Sealing performance of pipes and joints in pure hydrogen

The transition toward hydrogen as a clean energy carrier requires reliable infrastructure, particularly for its distribution through pipelines. This study evaluates the sealing performance of various pipe and joints under pure hydrogen, the most challenging condition for leakage. An experimental setup was developed to test four representative pipe samples taken from the Italian gas distribution network, differing in their dimensions and in the constituent material, including galvanized steel, polyethylene PE100, and API 5 LGR B steel. Each sample was pressurized with hydrogen and the pressure was monitored over one week under controlled temperature conditions. Results showed no measurable leakage in steel pipes, confirming their readiness for hydrogen integration.
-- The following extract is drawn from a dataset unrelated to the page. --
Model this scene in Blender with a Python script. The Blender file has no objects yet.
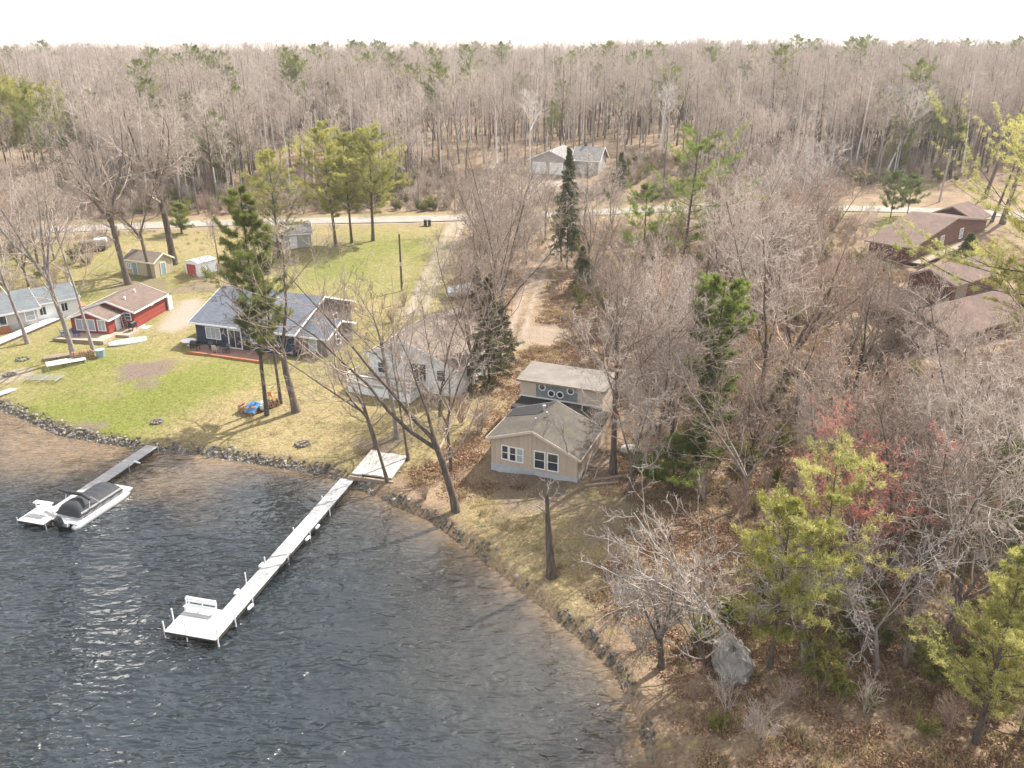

On the other side, the PE100 pipe exhibited a measurable pressure drop attributed to gas permeation, which however resulted to be lower than the predicted value based on average polyethylene permeability, suggesting material-dependent behaviour. Notably, literature suggests that hydrogen permeability in polyethylene may decrease over time as the material crystallinity increases. Since gases cannot diffuse through the crystalline phase, this implies that hydrogen losses due to permeation could diminish rather than intensify, a reassuring insight for long-term pipeline applications. These findings suggest that much of the current steel-based infrastructure may already be compatible with hydrogen, while polymeric components require further study due to their variable permeation behaviour.